PROMPT:
Extract the lines of the material below, beginning with the first and ending with the line that holds "return 'big round'". Skip every picture.

Entries with scene source code:
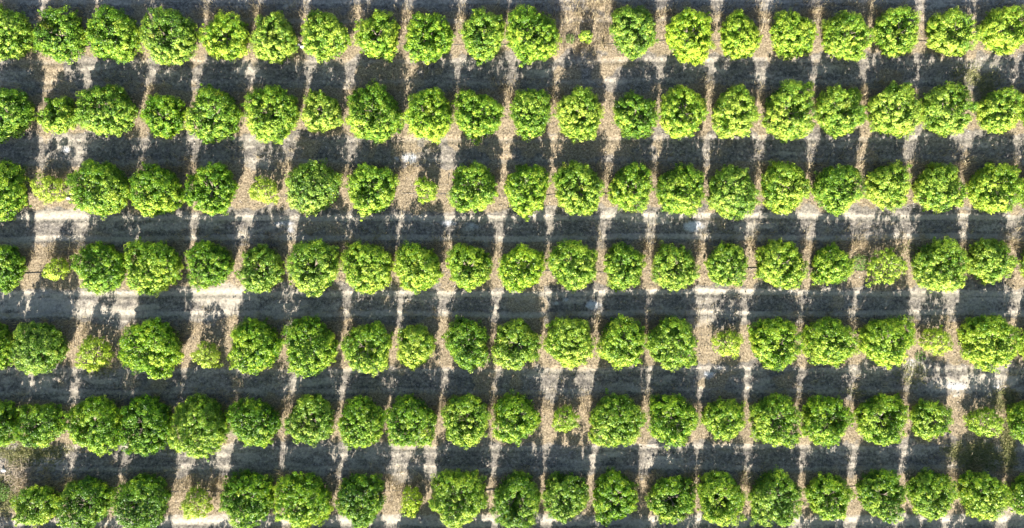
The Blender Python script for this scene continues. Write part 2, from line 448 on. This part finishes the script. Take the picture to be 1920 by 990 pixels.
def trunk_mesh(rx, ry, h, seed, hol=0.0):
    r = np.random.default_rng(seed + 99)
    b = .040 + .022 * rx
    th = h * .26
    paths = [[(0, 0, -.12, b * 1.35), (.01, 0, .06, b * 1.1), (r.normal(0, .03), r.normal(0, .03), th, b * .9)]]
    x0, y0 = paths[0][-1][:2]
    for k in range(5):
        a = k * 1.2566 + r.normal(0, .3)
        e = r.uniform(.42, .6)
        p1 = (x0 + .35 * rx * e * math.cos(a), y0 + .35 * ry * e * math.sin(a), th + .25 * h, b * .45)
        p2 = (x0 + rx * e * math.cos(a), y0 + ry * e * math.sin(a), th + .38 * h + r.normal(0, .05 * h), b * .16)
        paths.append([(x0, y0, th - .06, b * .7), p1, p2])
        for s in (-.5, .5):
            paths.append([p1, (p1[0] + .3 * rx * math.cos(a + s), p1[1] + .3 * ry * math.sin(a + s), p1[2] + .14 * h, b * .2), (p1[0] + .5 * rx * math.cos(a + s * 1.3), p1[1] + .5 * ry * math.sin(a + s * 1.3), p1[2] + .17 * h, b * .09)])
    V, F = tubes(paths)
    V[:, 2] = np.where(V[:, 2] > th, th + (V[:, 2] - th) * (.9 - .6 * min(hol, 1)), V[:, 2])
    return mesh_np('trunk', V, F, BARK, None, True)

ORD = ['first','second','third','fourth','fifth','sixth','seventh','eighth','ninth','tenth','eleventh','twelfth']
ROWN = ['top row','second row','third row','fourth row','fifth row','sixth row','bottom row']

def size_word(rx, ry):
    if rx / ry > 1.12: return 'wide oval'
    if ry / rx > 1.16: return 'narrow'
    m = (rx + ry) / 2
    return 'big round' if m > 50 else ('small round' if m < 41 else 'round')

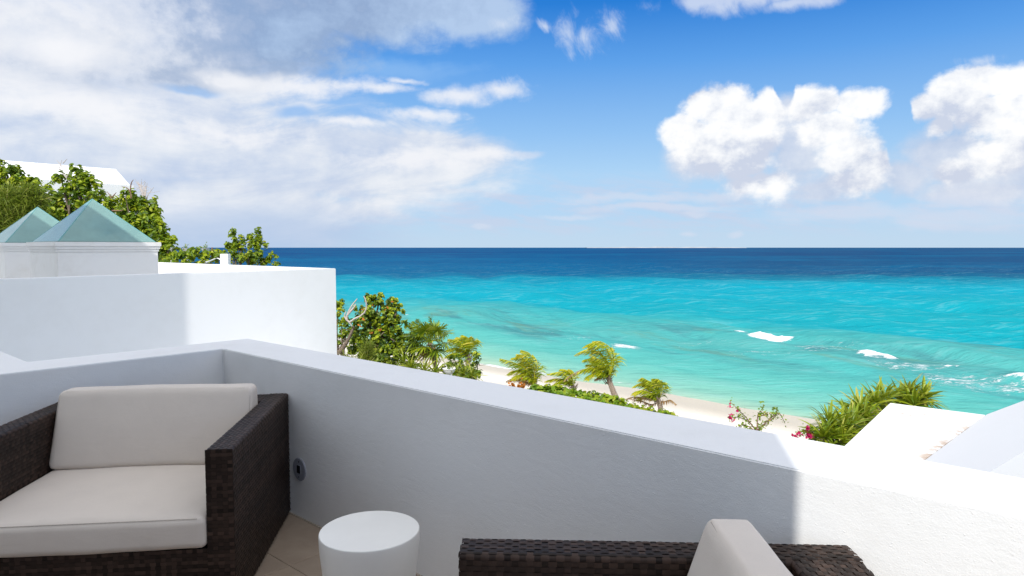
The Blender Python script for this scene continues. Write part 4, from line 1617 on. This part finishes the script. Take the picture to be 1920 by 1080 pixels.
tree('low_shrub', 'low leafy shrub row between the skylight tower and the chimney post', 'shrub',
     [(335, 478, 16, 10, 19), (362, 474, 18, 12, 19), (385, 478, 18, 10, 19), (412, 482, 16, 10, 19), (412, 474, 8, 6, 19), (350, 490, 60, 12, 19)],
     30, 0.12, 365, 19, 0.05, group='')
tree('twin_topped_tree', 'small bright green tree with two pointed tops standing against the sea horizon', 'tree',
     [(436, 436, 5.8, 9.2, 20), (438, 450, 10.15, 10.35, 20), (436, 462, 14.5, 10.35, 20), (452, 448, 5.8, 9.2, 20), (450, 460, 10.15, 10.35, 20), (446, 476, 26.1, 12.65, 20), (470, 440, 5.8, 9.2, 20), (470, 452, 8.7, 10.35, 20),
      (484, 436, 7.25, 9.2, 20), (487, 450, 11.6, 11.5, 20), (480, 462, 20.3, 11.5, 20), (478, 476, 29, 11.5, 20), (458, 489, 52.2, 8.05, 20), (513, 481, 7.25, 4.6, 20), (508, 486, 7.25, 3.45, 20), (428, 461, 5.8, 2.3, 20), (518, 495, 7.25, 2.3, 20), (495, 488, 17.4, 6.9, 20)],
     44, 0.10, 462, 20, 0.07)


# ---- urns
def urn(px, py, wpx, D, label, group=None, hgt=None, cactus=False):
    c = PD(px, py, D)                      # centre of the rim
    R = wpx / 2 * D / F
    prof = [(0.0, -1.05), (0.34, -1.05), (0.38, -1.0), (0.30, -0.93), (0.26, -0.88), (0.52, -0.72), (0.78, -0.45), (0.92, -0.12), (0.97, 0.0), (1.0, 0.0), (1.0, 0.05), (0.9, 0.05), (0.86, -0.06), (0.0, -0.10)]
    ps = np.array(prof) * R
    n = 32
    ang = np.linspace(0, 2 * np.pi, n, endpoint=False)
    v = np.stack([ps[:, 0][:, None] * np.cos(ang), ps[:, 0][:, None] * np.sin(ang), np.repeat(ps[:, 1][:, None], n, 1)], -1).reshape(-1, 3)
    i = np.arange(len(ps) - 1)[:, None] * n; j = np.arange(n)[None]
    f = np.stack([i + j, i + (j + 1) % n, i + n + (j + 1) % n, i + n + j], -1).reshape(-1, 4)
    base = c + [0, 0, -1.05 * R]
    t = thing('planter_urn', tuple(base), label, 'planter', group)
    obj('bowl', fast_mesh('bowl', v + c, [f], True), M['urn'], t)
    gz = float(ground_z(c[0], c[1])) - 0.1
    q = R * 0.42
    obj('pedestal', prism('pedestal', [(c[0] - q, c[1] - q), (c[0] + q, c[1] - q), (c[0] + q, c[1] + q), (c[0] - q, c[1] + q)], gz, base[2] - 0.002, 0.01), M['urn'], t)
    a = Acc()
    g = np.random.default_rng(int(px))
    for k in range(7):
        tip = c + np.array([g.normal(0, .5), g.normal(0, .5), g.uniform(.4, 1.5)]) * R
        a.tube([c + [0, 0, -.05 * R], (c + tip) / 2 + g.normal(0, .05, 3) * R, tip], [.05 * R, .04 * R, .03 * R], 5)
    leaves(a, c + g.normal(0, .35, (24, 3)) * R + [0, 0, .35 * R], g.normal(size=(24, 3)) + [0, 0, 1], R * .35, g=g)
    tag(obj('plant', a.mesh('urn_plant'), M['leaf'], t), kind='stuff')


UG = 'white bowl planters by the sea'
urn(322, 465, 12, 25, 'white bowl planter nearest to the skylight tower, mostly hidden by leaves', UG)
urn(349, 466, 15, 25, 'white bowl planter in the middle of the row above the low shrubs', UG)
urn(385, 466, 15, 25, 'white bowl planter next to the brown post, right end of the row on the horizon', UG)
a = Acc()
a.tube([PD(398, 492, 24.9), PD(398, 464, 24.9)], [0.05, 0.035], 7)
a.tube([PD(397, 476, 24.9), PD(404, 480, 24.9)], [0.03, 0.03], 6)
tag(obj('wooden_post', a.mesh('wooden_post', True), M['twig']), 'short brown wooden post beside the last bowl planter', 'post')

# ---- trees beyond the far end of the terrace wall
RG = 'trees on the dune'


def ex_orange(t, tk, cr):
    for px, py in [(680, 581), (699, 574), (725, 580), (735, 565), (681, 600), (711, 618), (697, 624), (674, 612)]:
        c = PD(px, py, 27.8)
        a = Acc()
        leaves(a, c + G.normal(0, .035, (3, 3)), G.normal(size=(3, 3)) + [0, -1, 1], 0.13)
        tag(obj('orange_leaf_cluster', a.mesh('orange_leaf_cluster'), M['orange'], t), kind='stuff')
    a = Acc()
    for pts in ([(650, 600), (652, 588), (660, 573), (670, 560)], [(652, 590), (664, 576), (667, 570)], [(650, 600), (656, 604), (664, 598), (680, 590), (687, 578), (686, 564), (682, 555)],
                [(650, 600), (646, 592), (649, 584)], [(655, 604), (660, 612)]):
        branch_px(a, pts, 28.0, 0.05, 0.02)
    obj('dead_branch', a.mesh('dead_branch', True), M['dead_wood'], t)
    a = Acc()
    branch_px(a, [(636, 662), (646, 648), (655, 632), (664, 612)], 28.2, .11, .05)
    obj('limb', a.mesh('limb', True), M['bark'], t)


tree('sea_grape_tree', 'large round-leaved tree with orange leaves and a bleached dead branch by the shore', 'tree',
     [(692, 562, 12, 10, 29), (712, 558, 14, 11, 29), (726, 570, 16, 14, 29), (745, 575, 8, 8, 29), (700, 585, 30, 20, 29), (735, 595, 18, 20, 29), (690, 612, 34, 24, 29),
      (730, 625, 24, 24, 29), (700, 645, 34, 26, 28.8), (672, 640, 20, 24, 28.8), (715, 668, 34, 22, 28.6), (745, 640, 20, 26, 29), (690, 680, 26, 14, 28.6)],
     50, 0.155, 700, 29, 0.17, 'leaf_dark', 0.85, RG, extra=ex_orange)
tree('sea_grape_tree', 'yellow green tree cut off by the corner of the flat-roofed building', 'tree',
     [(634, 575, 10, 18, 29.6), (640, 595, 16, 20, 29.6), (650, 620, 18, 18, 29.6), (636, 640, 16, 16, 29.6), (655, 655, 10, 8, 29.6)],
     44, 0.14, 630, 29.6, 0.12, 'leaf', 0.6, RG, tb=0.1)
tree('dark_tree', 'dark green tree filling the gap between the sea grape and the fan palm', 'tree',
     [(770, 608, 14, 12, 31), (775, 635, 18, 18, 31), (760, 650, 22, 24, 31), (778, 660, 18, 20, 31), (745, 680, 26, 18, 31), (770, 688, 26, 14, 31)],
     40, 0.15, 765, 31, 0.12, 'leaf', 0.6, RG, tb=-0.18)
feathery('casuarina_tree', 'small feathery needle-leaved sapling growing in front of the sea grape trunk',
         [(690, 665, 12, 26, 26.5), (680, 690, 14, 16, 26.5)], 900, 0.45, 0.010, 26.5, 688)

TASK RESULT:
The Blender Python script for this scene continues. Write part 2, from line 448 on. This part finishes the script. Take the picture to be 1920 by 990 pixels.
def trunk_mesh(rx, ry, h, seed, hol=0.0):
    r = np.random.default_rng(seed + 99)
    b = .040 + .022 * rx
    th = h * .26
    paths = [[(0, 0, -.12, b * 1.35), (.01, 0, .06, b * 1.1), (r.normal(0, .03), r.normal(0, .03), th, b * .9)]]
    x0, y0 = paths[0][-1][:2]
    for k in range(5):
        a = k * 1.2566 + r.normal(0, .3)
        e = r.uniform(.42, .6)
        p1 = (x0 + .35 * rx * e * math.cos(a), y0 + .35 * ry * e * math.sin(a), th + .25 * h, b * .45)
        p2 = (x0 + rx * e * math.cos(a), y0 + ry * e * math.sin(a), th + .38 * h + r.normal(0, .05 * h), b * .16)
        paths.append([(x0, y0, th - .06, b * .7), p1, p2])
        for s in (-.5, .5):
            paths.append([p1, (p1[0] + .3 * rx * math.cos(a + s), p1[1] + .3 * ry * math.sin(a + s), p1[2] + .14 * h, b * .2), (p1[0] + .5 * rx * math.cos(a + s * 1.3), p1[1] + .5 * ry * math.sin(a + s * 1.3), p1[2] + .17 * h, b * .09)])
    V, F = tubes(paths)
    V[:, 2] = np.where(V[:, 2] > th, th + (V[:, 2] - th) * (.9 - .6 * min(hol, 1)), V[:, 2])
    return mesh_np('trunk', V, F, BARK, None, True)

ORD = ['first','second','third','fourth','fifth','sixth','seventh','eighth','ninth','tenth','eleventh','twelfth']
ROWN = ['top row','second row','third row','fourth row','fifth row','sixth row','bottom row']

def size_word(rx, ry):
    if rx / ry > 1.12: return 'wide oval'
    if ry / rx > 1.16: return 'narrow'
    m = (rx + ry) / 2
    return 'big round' if m > 50 else ('small round' if m < 41 else 'round')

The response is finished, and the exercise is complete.